A pesca costeira é extremamente lucrativa para os standards locais, com as barbatanas de um único tubarão a valerem cerca de 3000 meticais (aproximadamente 120 dólares americanos).

O documentário “Shiver [12]“, filmado no ano passado com Macuacua e a Fundação Marine Mega Fauna, analisa em profundidade a problemática da pesca de tubarão.

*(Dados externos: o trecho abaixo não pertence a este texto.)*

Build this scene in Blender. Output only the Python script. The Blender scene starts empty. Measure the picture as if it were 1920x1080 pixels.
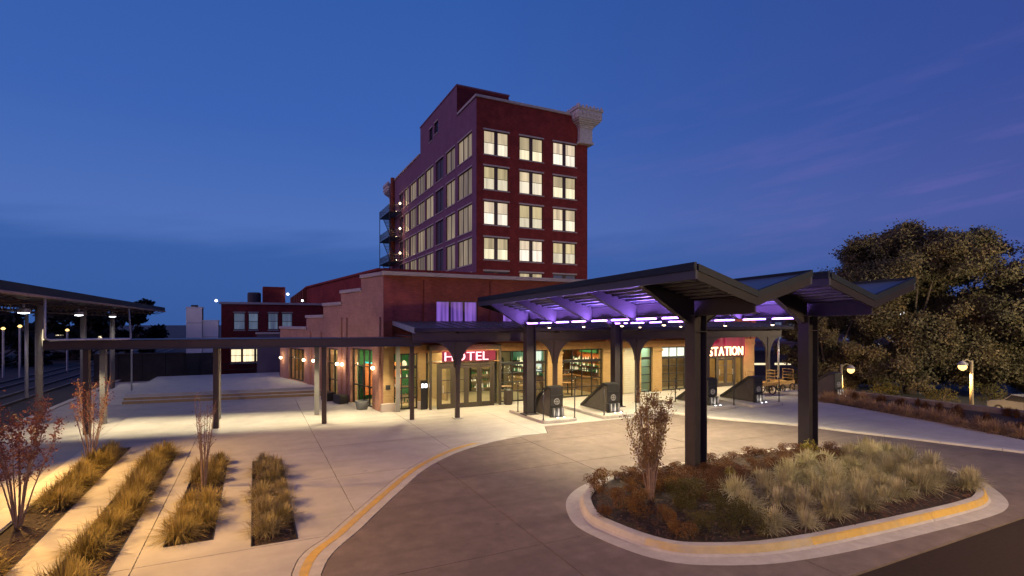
import bpy, bmesh, math, random
import numpy as np
from mathutils import Vector, Matrix
sc = bpy.context.scene
C = sc.collection
R = math.radians
PI = math.pi
# ------------------------------------------------------------------ camera, sky, sun, exposure
# world axes: x runs along the front of the station, y runs away from the street into the building, z up (metres)
cam = bpy.data.objects.new('camera', bpy.data.cameras.new('camera'))
C.objects.link(cam)
cam.location = (0, 0, 4.6)
cam.rotation_euler = (R(90), 0, R(-26))
cam.data.sensor_width = 36
cam.data.lens = 18.58
cam.data.shift_y = 0.0339
cam.data.clip_start = 0.1
cam.data.clip_end = 3000
sc.camera = cam

w = bpy.data.worlds.new('World')
sc.world = w
w.use_nodes = True
nt = w.node_tree
N = nt.nodes
Lk = nt.links.new
bg = N['Background']
bg.inputs[1].default_value = 1.06
def wmath(op, a, b=None, c=None):
    n = N.new('ShaderNodeMath'); n.operation = op
    for i, v in enumerate((a, b, c)):
        if v is None: continue
        if isinstance(v, (int, float)): n.inputs[i].default_value = v
        else: Lk(v, n.inputs[i])
    return n.outputs[0]
def wramp(fac, stops):
    n = N.new('ShaderNodeValToRGB')
    while len(n.color_ramp.elements) < len(stops): n.color_ramp.elements.new(0.5)
    for e, (p, c) in zip(n.color_ramp.elements, stops):
        e.position = p; e.color = (*c, 1)
    Lk(fac, n.inputs[0])
    return n.outputs[0]
def wmix(fac, a, b, mode='MIX'):
    n = N.new('ShaderNodeMix'); n.data_type = 'RGBA'; n.blend_type = mode
    if isinstance(fac, (int, float)): n.inputs[0].default_value = fac
    else: Lk(fac, n.inputs[0])
    for i, v in ((6, a), (7, b)):
        if isinstance(v, tuple): n.inputs[i].default_value = (*v, 1)
        else: Lk(v, n.inputs[i])
    return n.outputs[2]
tc = N.new('ShaderNodeTexCoord')
sep = N.new('ShaderNodeSeparateXYZ'); Lk(tc.outputs['Generated'], sep.inputs[0])
dx, dy, dz = sep.outputs
sky = N.new('ShaderNodeTexSky'); sky.sky_type = 'NISHITA'; sky.sun_disc = False
sky.sun_elevation = R(1.5); sky.sun_rotation = R(-105); sky.ozone_density = 6; sky.air_density = 1.0; sky.dust_density = 0.2
nish = wmix(1.0, sky.outputs[0], (0.012, 0.018, 0.026), 'MULTIPLY')
# the even blue of the hour after sunset, paler toward the horizon
base = wramp(dz, ((0.0, (0.055, 0.105, 0.295)), (0.06, (0.064, 0.135, 0.390)), (0.17, (0.072, 0.152, 0.445)), (0.33, (0.042, 0.116, 0.405)), (0.60, (0.025, 0.088, 0.340)), (1.0, (0.016, 0.055, 0.26))))
# away from the set sun (east, to the right) the sky turns violet and darker
east = wmath('ADD', wmath('MULTIPLY', dx, 0.86), wmath('MULTIPLY', dy, -0.51))
fe = N.new('ShaderNodeMapRange'); fe.inputs[1].default_value = -0.15; fe.inputs[2].default_value = 0.75; Lk(east, fe.inputs[0])
viol = wmix(1.0, base, (0.92, 0.55, 0.66), 'MULTIPLY')
c1 = wmix(fe.outputs[0], base, viol)
c1 = wmix(0.35, c1, nish, 'ADD')
# thin stretched clouds
az = wmath('ARCTAN2', dx, dy)
cmb = N.new('ShaderNodeCombineXYZ')
Lk(wmath('MULTIPLY', az, 3.2), cmb.inputs[0])
Lk(wmath('ADD', wmath('MULTIPLY', dz, 22.0), wmath('MULTIPLY', az, -2.6)), cmb.inputs[1])
nz = N.new('ShaderNodeTexNoise'); nz.inputs['Scale'].default_value = 1.15; nz.inputs['Detail'].default_value = 7; nz.inputs['Roughness'].default_value = 0.58; Lk(cmb.outputs[0], nz.inputs['Vector'])
cl = N.new('ShaderNodeMapRange'); cl.inputs[1].default_value = 0.50; cl.inputs[2].default_value = 0.70; Lk(nz.outputs[0], cl.inputs[0])
low = N.new('ShaderNodeMapRange'); low.inputs[1].default_value = 0.42; low.inputs[2].default_value = 0.16; Lk(dz, low.inputs[0])
wisp = wmath('MULTIPLY', wmath('MULTIPLY', cl.outputs[0], low.outputs[0]), wmath('MULTIPLY_ADD', fe.outputs[0], 0.75, 0.06))
c2 = wmix(wisp, c1, (0.135, 0.125, 0.40))
# a low bank of darker cloud over the western horizon
nb = N.new('ShaderNodeTexNoise'); nb.inputs['Scale'].default_value = 0.9; nb.inputs['Detail'].default_value = 5; Lk(cmb.outputs[0], nb.inputs['Vector'])
top = wmath('MULTIPLY_ADD', nb.outputs[0], 0.13, 0.075)
bank = N.new('ShaderNodeMapRange'); bank.interpolation_type = 'SMOOTHSTEP'; bank.inputs[1].default_value = 0.028; bank.inputs[2].default_value = -0.03; Lk(wmath('SUBTRACT', dz, top), bank.inputs[0])
bankf = wmath('MULTIPLY', bank.outputs[0], wmath('MULTIPLY_ADD', fe.outputs[0], -0.55, 0.72))
c3 = wmix(bankf, c2, (0.028, 0.092, 0.32))
Lk(c3, bg.inputs[0])

# afterglow of the set sun: low, wide, rosy, from the left
sun = bpy.data.objects.new('afterglow', bpy.data.lights.new('afterglow', 'SUN'))
sun.data.energy = 0.62
sun.data.angle = R(60)
sun.data.color = (1.0, 0.52, 0.56)
sun.rotation_euler = Vector((1.0, 0.10, -0.55)).to_track_quat('-Z', 'Y').to_euler()
C.objects.link(sun)
vs = sc.view_settings
vs.view_transform = 'Standard'; vs.look = 'None'; vs.exposure = 0.0; vs.gamma = 1.0; vs.use_curve_mapping = False
cy = sc.cycles
cy.use_denoising = True
cy.max_bounces = 6; cy.diffuse_bounces = 3; cy.glossy_bounces = 3; cy.transparent_max_bounces = 12; cy.transmission_bounces = 4
cy.sample_clamp_indirect = 4.0
cy.caustics_reflective = False; cy.caustics_refractive = False
cy.use_light_tree = True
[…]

Muito do que é pescado no Tofo é na verdade processado e exportado a partir de Maputo para a China e mercados asiáticos. A ONG ambiental de Moçambique Centro Terra Viva descreve o flagrante de uma casa ocupada por chineses “a processar ilegalmente” produtos marinhos no ano passado [13]:

Apesar do inventário das quantidades e espécies encontradas ainda não ter finalizado a STV publicou imagens, adiantando que foram encontradas grandes quantidades de barbatanas de tubarão, entre as quais algumas ainda estavam no processo de secagem, holotúrias (também designados por pepinos-do-mar e localmente por megajojos), diversas conchas, cavalos-marinhos secos em sacos de serapilheira, cágados vivos em tanques e carapaças de tartarugas marinhas. As autoridades acreditam que estes produtos conservados seriam exportados para a China ou outros mercados asiáticos.

O governo de Moçambique tem afirmado repetidamente, a nível local, nacional e internacional, que está a combater a pesca ilegal – mas ao que parece os seus esforços, bem como os de quem se dedica à preservação, como o Bitonga Divers, não são suficientes para pôr um fim ao problema.